La sanction est perçue comme une insupportable coercition, une injustice, une violence... et non pour ce qu'elle est : la juste rétribution d'un acte, la parfaite symétrie d'une légitime récompense.
Oui, on sait, carotte et bâton, c'est pâââs bien, c'est prendre nos élèves pour des ânes ! Ok, on continue comme ça alors et on en génère de véritables !!
De nombreuses études font pourtant apparaître un lien robuste entre le respect de la discipline et les résultats scolaires... A méditer, non ?

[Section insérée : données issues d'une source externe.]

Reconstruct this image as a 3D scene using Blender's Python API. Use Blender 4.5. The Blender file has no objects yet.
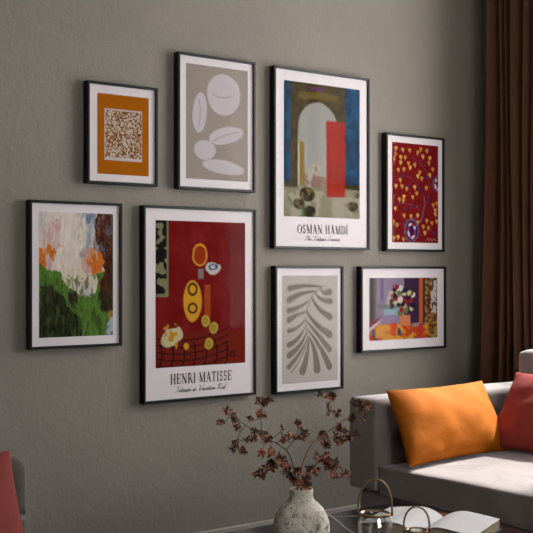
import bpy, bmesh, math, random
import numpy as np
from mathutils import Vector, Matrix, noise as mnoise
PI = math.pi
sc = bpy.context.scene
COL = sc.collection
rnd = random.Random(7)

# ------------------------------------------------------------------ helpers
def lin(c):
    c = np.asarray(c, float) / 255.0
    return np.where(c <= 0.04045, c / 12.92, ((c + 0.055) / 1.055) ** 2.4)

def link(o, parent=None):
    COL.objects.link(o)
    if parent is not None: o.parent = parent
    return o

def mesh_obj(name, verts, faces, mat, parent=None, smooth=False, mats=None, midx=None):
    me = bpy.data.meshes.new(name)
    me.from_pydata([tuple(v) for v in verts], [], [tuple(f) for f in faces])
    for m in (mats or [mat]): me.materials.append(m)
    if midx is not None:
        me.polygons.foreach_set('material_index', midx)
    if smooth: me.polygons.foreach_set('use_smooth', [True] * len(me.polygons))
    me.update()
    return link(bpy.data.objects.new(name, me), parent)

def bm_obj(name, bm, mat, parent=None, smooth=False):
    bmesh.ops.recalc_face_normals(bm, faces=bm.faces)
    me = bpy.data.meshes.new(name); bm.to_mesh(me); bm.free()
    me.materials.append(mat)
    if smooth: me.polygons.foreach_set('use_smooth', [True] * len(me.polygons))
    return link(bpy.data.objects.new(name, me), parent)

def add_box(bm, x0, x1, y0, y1, z0, z1, bev=0.0, seg=2):
    vs = [bm.verts.new((x, y, z)) for x in (x0, x1) for y in (y0, y1) for z in (z0, z1)]
    idx = [(0,1,3,2),(4,6,7,5),(0,4,5,1),(2,3,7,6),(0,2,6,4),(1,5,7,3)]
    fs = [bm.faces.new([vs[i] for i in f]) for f in idx]
    if bev > 0:
        es = list({e for f in fs for e in f.edges})
        bmesh.ops.recalc_face_normals(bm, faces=fs)
        bmesh.ops.bevel(bm, geom=es, offset=bev, segments=seg, profile=0.5, affect='EDGES')

def box(name, b, mat, parent=None, bev=0.0, seg=3):
    bm = bmesh.new(); add_box(bm, *b, bev=bev, seg=seg)
    return bm_obj(name, bm, mat, parent, smooth=bev > 0.012)

def add_tube(bm, pts, r, n=8, caps=True, closed=False):
    pts = [Vector(p) for p in pts]
    rs = r if isinstance(r, (list, tuple)) else [r] * len(pts)
    rings = []; prev = None
    N = len(pts)
    for i, p in enumerate(pts):
        if closed: t = pts[(i + 1) % N] - pts[i - 1]
        else: t = pts[min(i + 1, N - 1)] - pts[max(i - 1, 0)]
        t.normalize()
        if prev is None:
            a = Vector((0, 0, 1)) if abs(t.z) < .9 else Vector((1, 0, 0))
            u = t.cross(a).normalized()
        else:
            u = (prev - t * prev.dot(t)).normalized()
        prev = u; v = t.cross(u)
        rings.append([bm.verts.new(p + (u * math.cos(2*PI*k/n) + v * math.sin(2*PI*k/n)) * rs[i]) for k in range(n)])
    M = N if closed else N - 1
    for i in range(M):
        a, b = rings[i], rings[(i + 1) % N]
        for k in range(n):
            bm.faces.new((a[k], a[(k+1) % n], b[(k+1) % n], b[k]))
    if caps and not closed:
        bm.faces.new(rings[0][::-1]); bm.faces.new(rings[-1])

def tube(name, pts, r, mat, parent=None, n=8, closed=False):
    bm = bmesh.new(); add_tube(bm, pts, r, n, closed=closed)
    return bm_obj(name, bm, mat, parent, smooth=True)

def lathe(name, prof, mat, parent=None, n=48, c=(0,0,0)):
    bm = bmesh.new(); rings = []
    for r, z in prof:
        if r < 1e-5: rings.append([bm.verts.new((c[0], c[1], c[2] + z))])
        else: rings.append([bm.verts.new((c[0] + r*math.cos(2*PI*k/n), c[1] + r*math.sin(2*PI*k/n), c[2] + z)) for k in range(n)])
    for a, b in zip(rings[:-1], rings[1:]):
        for k in range(n):
            k2 = (k + 1) % n
            if len(a) == 1 and len(b) == 1: continue
            if len(a) == 1: bm.faces.new((a[0], b[k2], b[k]))
            elif len(b) == 1: bm.faces.new((a[k], a[k2], b[0]))
            else: bm.faces.new((a[k], a[k2], b[k2], b[k]))
    return bm_obj(name, bm, mat, parent, smooth=True)

def thing(name, label, cat, loc=(0,0,0), group=None):
    o = bpy.data.objects.new(name, None); o.location = loc; COL.objects.link(o)
    o.empty_display_size = .05
    return tag(o, label, cat, group)
def tag(o, label, cat, group=None):
    o['label'] = label; o['category'] = cat
    if group: o['group'] = group
    return o
def rebase(root, loc):
    """children were modelled in world space: shift them so the thing's origin is at its base"""
    root.location = loc
    for ch in root.children:
        ch.location = Vector(ch.location) - Vector(loc)

def struct(name, b, mat, bev=0):
    o = box(name, b, mat, bev=bev); o['kind'] = 'structure'; return o

# ------------------------------------------------------------------ materials
class NT:
    def __init__(s, name):
        s.m = bpy.data.materials.new(name); s.m.use_nodes = True
        s.t = s.m.node_tree; s.t.nodes.clear()
        s.out = s.n('ShaderNodeOutputMaterial')
    def n(s, ty, ins=None, **kw):
        nd = s.t.nodes.new(ty)
        for k, v in kw.items(): setattr(nd, k, v)
        for k, v in (ins or {}).items():
            if isinstance(v, bpy.types.NodeSocket): s.t.links.new(v, nd.inputs[k])
            else: nd.inputs[k].default_value = v
        return nd
    def coord(s): return s.n('ShaderNodeTexCoord').outputs['Object']
    def noise(s, scale, detail=4, rough=.55, vec=None, stretch=None, dist=0):
        vec = vec or s.coord()
        if stretch:
            vec = s.n('ShaderNodeMapping', {'Vector': vec, 'Scale': stretch}).outputs[0]
        return s.n('ShaderNodeTexNoise', {'Vector': vec, 'Scale': scale, 'Detail': detail, 'Roughness': rough, 'Distortion': dist}).outputs[0]
    def ramp(s, fac, stops):
        r = s.n('ShaderNodeValToRGB', {'Fac': fac})
        e = r.color_ramp.elements
        while len(e) < len(stops): e.new(.5)
        for el, (p, c) in zip(e, stops): el.position = p; el.color = (*c, 1) if len(c) == 3 else c
        return r.outputs[0]
    def bump(s, h, strength, dist=.01, normal=None):
        d = {'Height': h, 'Strength': strength, 'Distance': dist}
        if normal: d['Normal'] = normal
        return s.n('ShaderNodeBump', d).outputs[0]
    def math(s, op, a, b=0.0):
        return s.n('ShaderNodeMath', {0: a, 1: b}, operation=op).outputs[0]
    def pbsdf(s, **kw):
        p = s.n('ShaderNodeBsdfPrincipled', {k.replace('_', ' '): v for k, v in kw.items()})
        s.t.links.new(p.outputs[0], s.out.inputs[0]); return s.m

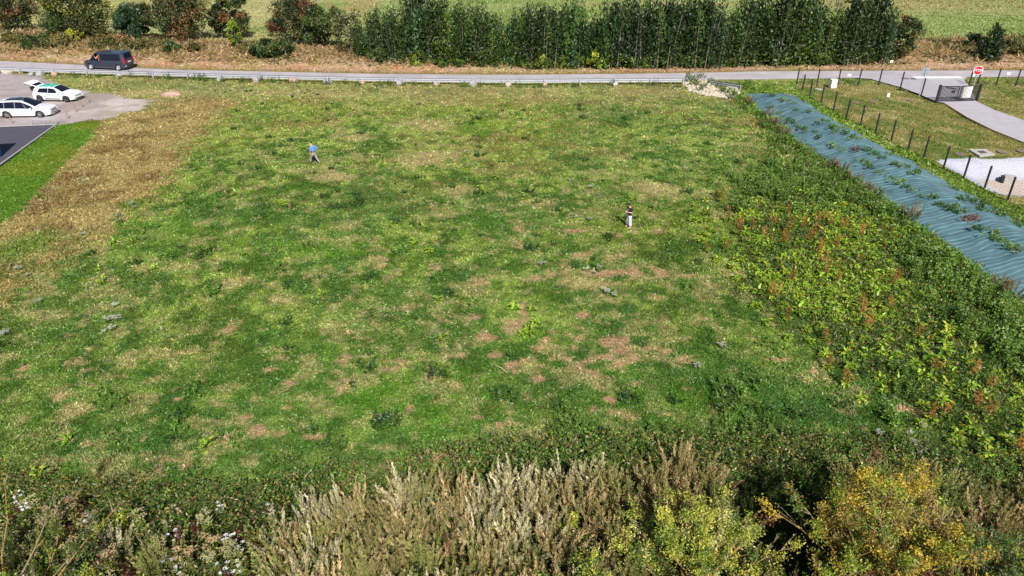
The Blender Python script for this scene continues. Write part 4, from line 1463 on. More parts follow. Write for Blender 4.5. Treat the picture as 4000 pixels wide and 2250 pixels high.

Retrouver un cadre de travail qui permette de réussir : la condition incontournable
Aujourd’hui l'inclusion à tout crin et l'invraisemblable hétérogénéité des classes poussent au burn out ou à la démission une génération de collègues confrontés à l'insuffisance structurelle de leur "différenciation", véritable "tonneau des Danaïdes de Sisyphe" !! Le choix de l’inclusion est plus que louable. Encore faut-il que les moyens matériels et humains mis en œuvre soient à la hauteur des ambitions. Encore faudrait-il que l’on admette qu’une inclusion réussie ne consiste pas à ajouter 1 à la colonne des enfants accueillis par l’Éducation Nationale.
Les classes surchargées, parfois à niveaux multiples, les élèves « notifiés » sans AESH ou qui doivent se la partager, les locaux à la limite de l’insalubrité, les salles sans possibilité d’aération, tout cela concourt à entraver le travail scolaire, à miner le moral et les performances de tous.
Il faut aussi admettre que des programmes aux libellés non quantifiables ne peuvent pas répondre positivement à une évaluation par des tests internationaux quantifiés ! En l'absence de niveaux d'exigence clairs, précis, objectifs, notre mission est donc de faire "au mieux", qui, comme chacun le sait, est l'ennemi du "bien". Réussir devient impossible.
Jusqu’en 1986, des collègues bac + rien parvenaient à obtenir de leurs élèves des résultats nettement supérieurs à ceux d’aujourd’hui, en se prenant bien moins la tête. La réussite éducative à la française est donc possible. A condition de procéder à quelques aménagements.
D’ici là... Bon courage à tous, avec le sourire, l'énergie et la conviction qui nous animent !!